__Dataset content__.
....
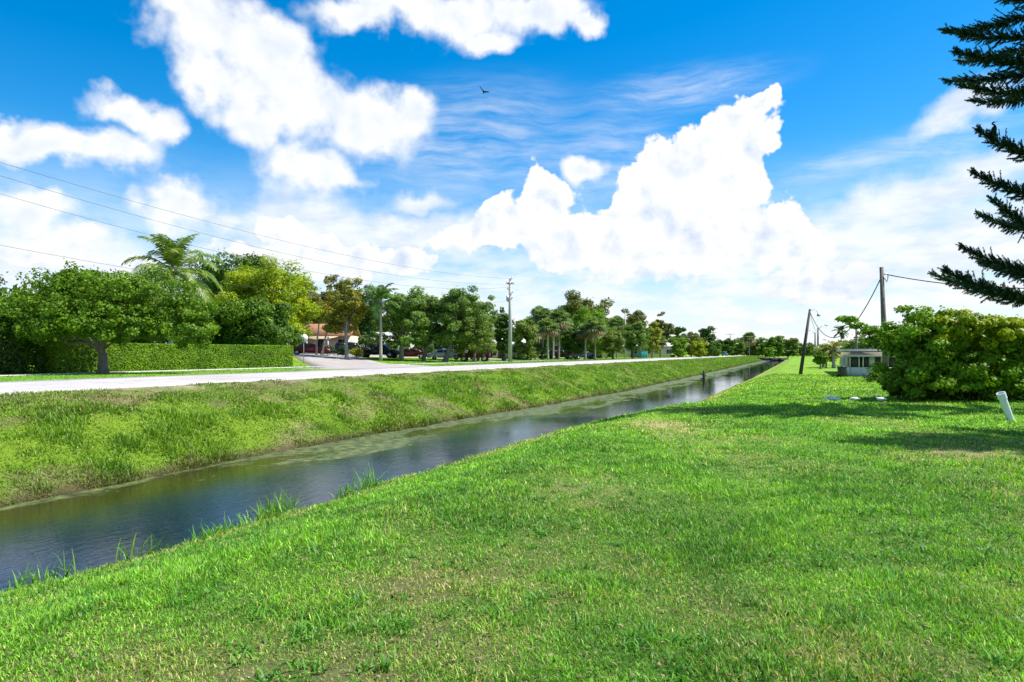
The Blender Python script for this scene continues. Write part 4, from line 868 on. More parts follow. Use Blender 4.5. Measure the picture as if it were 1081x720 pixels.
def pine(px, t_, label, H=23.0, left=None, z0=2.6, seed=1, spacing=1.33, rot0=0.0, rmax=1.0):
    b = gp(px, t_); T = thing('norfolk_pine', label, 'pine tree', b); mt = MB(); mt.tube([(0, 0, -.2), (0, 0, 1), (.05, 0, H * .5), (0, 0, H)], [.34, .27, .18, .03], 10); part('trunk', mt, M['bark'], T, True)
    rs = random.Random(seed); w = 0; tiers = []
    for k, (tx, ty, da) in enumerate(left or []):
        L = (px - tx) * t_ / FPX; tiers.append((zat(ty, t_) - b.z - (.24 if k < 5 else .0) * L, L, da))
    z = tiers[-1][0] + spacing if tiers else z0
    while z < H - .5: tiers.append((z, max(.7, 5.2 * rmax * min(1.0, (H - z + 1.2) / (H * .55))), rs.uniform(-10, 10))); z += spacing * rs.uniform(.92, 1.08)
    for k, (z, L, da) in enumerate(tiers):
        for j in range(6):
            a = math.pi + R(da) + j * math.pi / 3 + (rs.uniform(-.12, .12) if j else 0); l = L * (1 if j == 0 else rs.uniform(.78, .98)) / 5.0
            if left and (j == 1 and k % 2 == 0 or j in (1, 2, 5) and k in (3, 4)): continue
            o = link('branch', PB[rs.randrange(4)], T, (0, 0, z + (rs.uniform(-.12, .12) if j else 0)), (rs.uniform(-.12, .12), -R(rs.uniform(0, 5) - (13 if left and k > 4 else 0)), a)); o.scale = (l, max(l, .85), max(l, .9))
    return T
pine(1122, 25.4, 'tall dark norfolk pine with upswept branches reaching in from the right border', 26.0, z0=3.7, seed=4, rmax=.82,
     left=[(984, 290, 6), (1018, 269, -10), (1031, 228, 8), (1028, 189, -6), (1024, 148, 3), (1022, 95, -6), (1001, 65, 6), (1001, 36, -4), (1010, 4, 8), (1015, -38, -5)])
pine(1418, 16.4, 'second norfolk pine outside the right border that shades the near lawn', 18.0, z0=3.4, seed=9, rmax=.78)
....
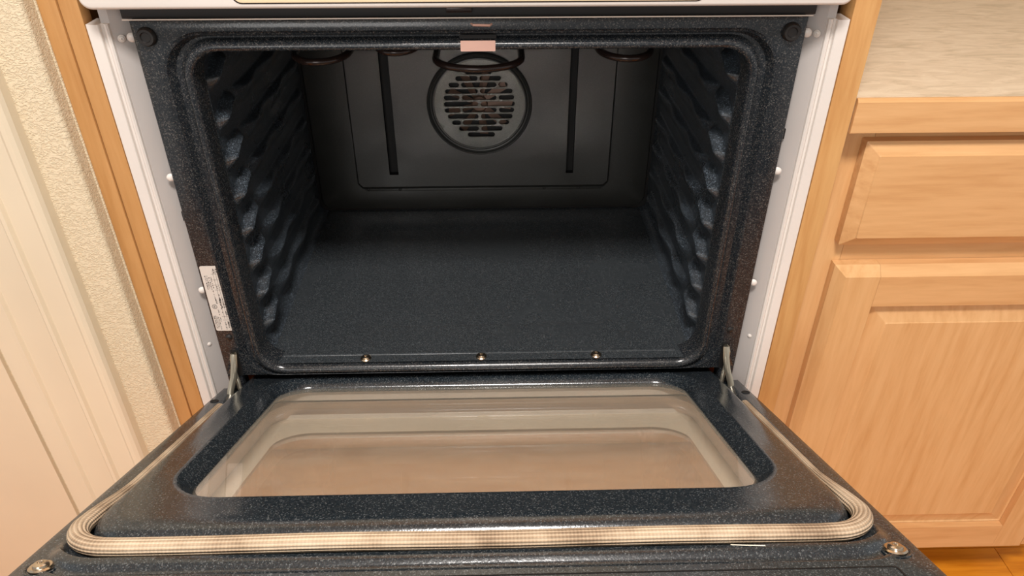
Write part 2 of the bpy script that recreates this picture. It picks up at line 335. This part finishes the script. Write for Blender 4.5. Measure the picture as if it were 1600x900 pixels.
....
__Short problem__.
Which lines above hold the word "that"? Copy each of them.

__Written solution__.
pine(1418, 16.4, 'second norfolk pine outside the right border that shades the near lawn', 18.0, z0=3.4, seed=9, rmax=.78)
Write part 2 of the bpy script that recreates this picture. It picks up at line 335. This part finishes the script. Write for Blender 4.5. Measure the picture as if it were 1600x900 pixels.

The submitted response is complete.